Luego que se hubieron despedido, entró mi mamá en la casa y no requirió de demasiado tiempo para llegar al fin del ovillo puesto que de sopetón me dijo:
– Oye, carajo, ven acá so cojudo: ¡deja de asustar a la señora Geraldina!
– ¿Yo? … ¿qué he hecho yo?
– No te me hagas el caído del níspero … Le estás haciendo creer que en la casa de abajo hay almas en pena … Mira Pupo, te advierto muy en serio: esa familia es de buenos inquilinos, y no queremos que se vayan … Ahora dime, ¿qué hacías para hacerles creer lo de los fantasmas?
Una vez que le hube contado reconoció que algo así se imaginó ella acerca de mis artimañas.
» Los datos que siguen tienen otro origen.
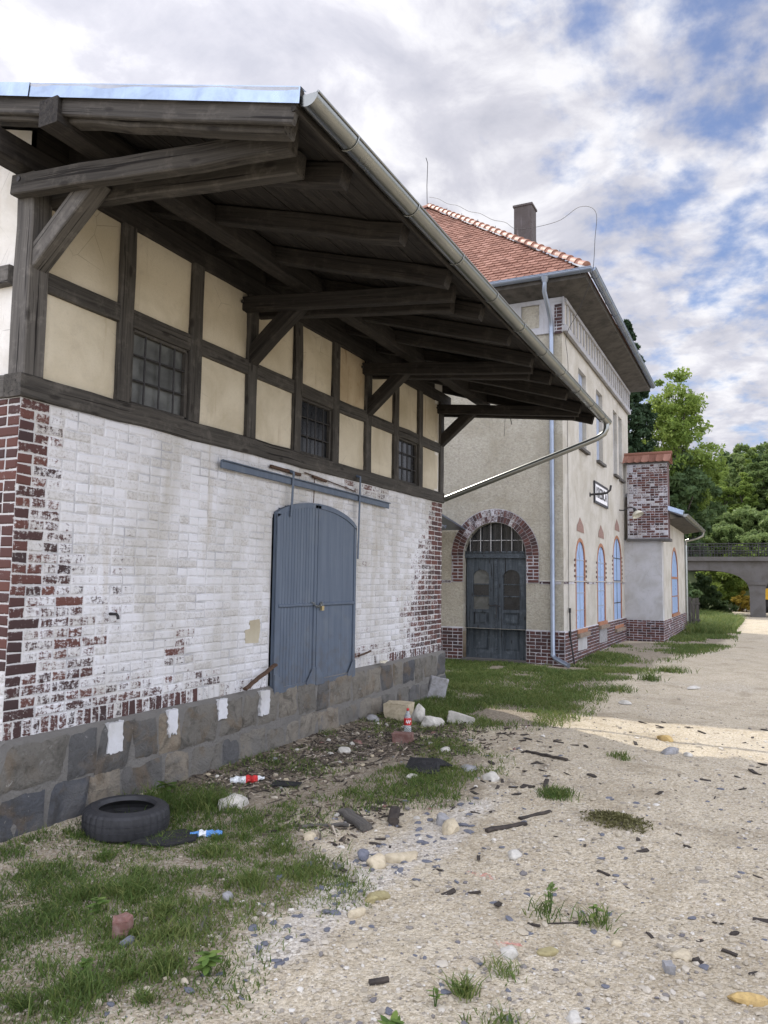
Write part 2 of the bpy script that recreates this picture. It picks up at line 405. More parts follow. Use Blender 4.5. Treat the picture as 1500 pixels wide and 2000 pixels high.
def arch_curve(a, b, vs, vt, n=14):
    c = (a+b)/2; r = (b-a)/2
    return [(c-r*math.cos(PI*k/n), vs+(vt-vs)*math.sin(PI*k/n)) for k in range(n+1)]
def spandrel(mb, F, a, b, vs, vt, depth=.15, d=0.0):
    cv = arch_curve(a, b, vs, vt)
    for k in range(len(cv)-1):
        (x0, y0), (x1, y1) = cv[k], cv[k+1]
        mb.add([F.p(x0,y0,d), F.p(x1,y1,d), F.p(x1,vt,d), F.p(x0,vt,d)], [(0,1,2,3)])
        mb.add([F.p(x0,y0,d), F.p(x1,y1,d), F.p(x1,y1,d-depth), F.p(x0,y0,d-depth)], [(0,1,2,3)])
    return mb
def flat_shape(mb, F, pts, d0, d1):
    n = len(pts); vs = [F.p(u,v,d1) for u, v in pts]+[F.p(u,v,d0) for u, v in pts]
    mb.add(vs, [tuple(range(n))]+[(k, n+k, n+(k+1) % n, (k+1) % n) for k in range(n)])
    return mb
def arch_outline(a, b, v0, vs, vt, n=14): return [(a, v0), (b, v0)]+arch_curve(a, b, vs, vt, n)[::-1]
def arch_band(mb, F, a, b, v0, vs, vt, w, d0, d1, n=14, foot=True):
    o = [(a-w, v0)]+[(x, y) for x, y in arch_curve(a-w, b+w, vs, vt+w, n)]+[(b+w, v0)]
    i = [(a, v0)]+arch_curve(a, b, vs, vt, n)+[(b, v0)]
    for k in range(len(o)-1):
        vs_ = [F.p(*q, d) for d in (d1, d0) for q in (o[k], o[k+1], i[k+1], i[k])]
        mb.add(vs_, [(0,1,2,3), (0,4,5,1), (2,6,7,3)])
    return mb

def one_brick(mb, F, a, b, c, d, h, col):
    e = .010; j = lambda: random.gauss(0, .0024)
    colo = (col[0], col[1]*.72, col[2], col[3])
    o = [(a+j(),c+j()),(b+j(),c+j()),(b+j(),d+j()),(a+j(),d+j())]
    i = [(o[0][0]+e,o[0][1]+e),(o[1][0]-e,o[1][1]+e),(o[2][0]-e,o[2][1]-e),(o[3][0]+e,o[3][1]-e)]
    vs = [F.p(u,v,0) for u, v in o]+[F.p(u,v,h+random.gauss(0,.0006)) for u, v in i]
    mb.add(vs, [(4,5,6,7),(0,1,5,4),(1,2,6,5),(2,3,7,6),(3,0,4,7)], bk=[colo]*4+[col]*4)
def brick_field(mb, F, u0, u1, v0, v1, bare, holes=lambda v: [], course=.077, joint=.011, Ls=.258, prot=.006, backing=True, shade=None, phase=0):
    k = 0; v = v0
    while v < v1-.02:
        top = min(v+course, v1)
        L = Ls if (k+phase) % 2 == 0 else Ls/2
        u = u0-(0 if (k+phase) % 2 == 0 else Ls/4*0)
        if (k+phase) % 4 == 2: u -= Ls/2
        blocked = holes((v+top)/2)
        while u < u1-.001:
            a, b = max(u, u0), min(u+L*random.uniform(.985,1.0), u1); segs = [(a, b)]
            for h0, h1 in blocked:
                segs = [q for s in segs for q in ((s[0], min(s[1], h0)), (max(s[0], h1), s[1])) if q[1]-q[0] > .02]
            for a_, b_ in segs:
                cu, cv = (a_+b_)/2, (v+top)/2
                r = random.random(); bb = bare(cu, cv)
                one_brick(mb, F, a_+joint/2, b_-joint/2, v+joint/2, top-joint/2, prot+random.gauss(0,.0012),
                          (r if shade is None else shade(cu, cv, r), max(0, min(1.2, bb)), 1, random.random()))
            u += L
        v += course; k += 1
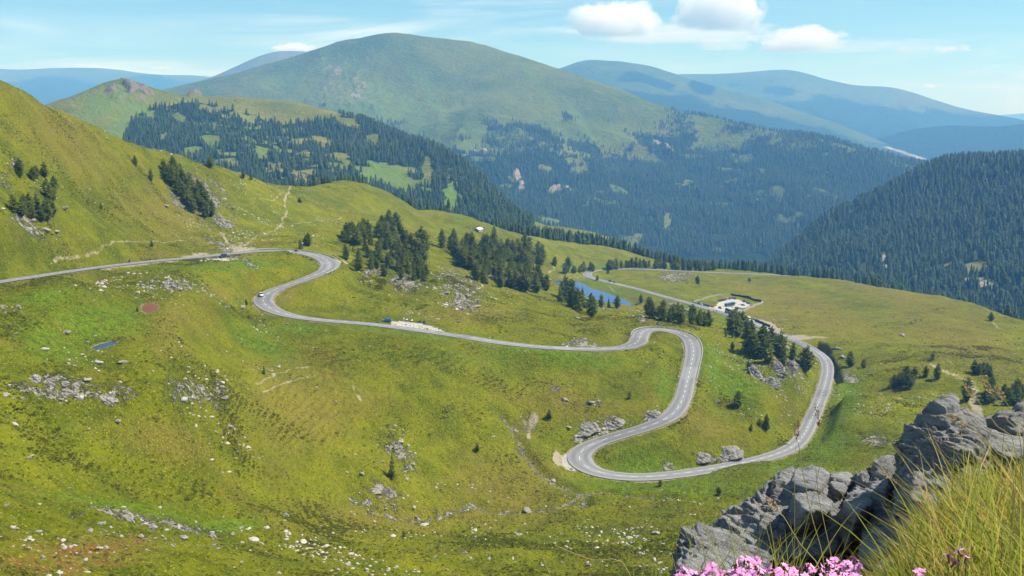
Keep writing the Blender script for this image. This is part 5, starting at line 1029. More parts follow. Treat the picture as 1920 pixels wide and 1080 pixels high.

Por mi parte, contra mi voluntad, hube también de prometerle que para lo sucesivo no volvería a invocar a los espíritus del más allá.
A partir de entonces, para felicidad de la señora doña Geraldina y de toda la estirpe de los Rompeolas, las almas en pena se desinteresaron por deambular en la casa de los bajos haciéndose humo y desapareciendo del Barrio Libertad.
Ricardo E. Mateo Durand
Tartu (Estonia)
El Callao (República del Perú)
Extraordinaria narración que pinta lo travieso que era Pupo, y las criolladas que por esos tiempos se hacían, ya que hoy la gente se dedica mas al Internet. Lo que no ha cambiado, son las maldades que se hacen antes y ahora. Sería bueno que te acordaras de otras historias las pusieras por escrito, para el deleite de todos con esa narración que tienes que es muy entretenida.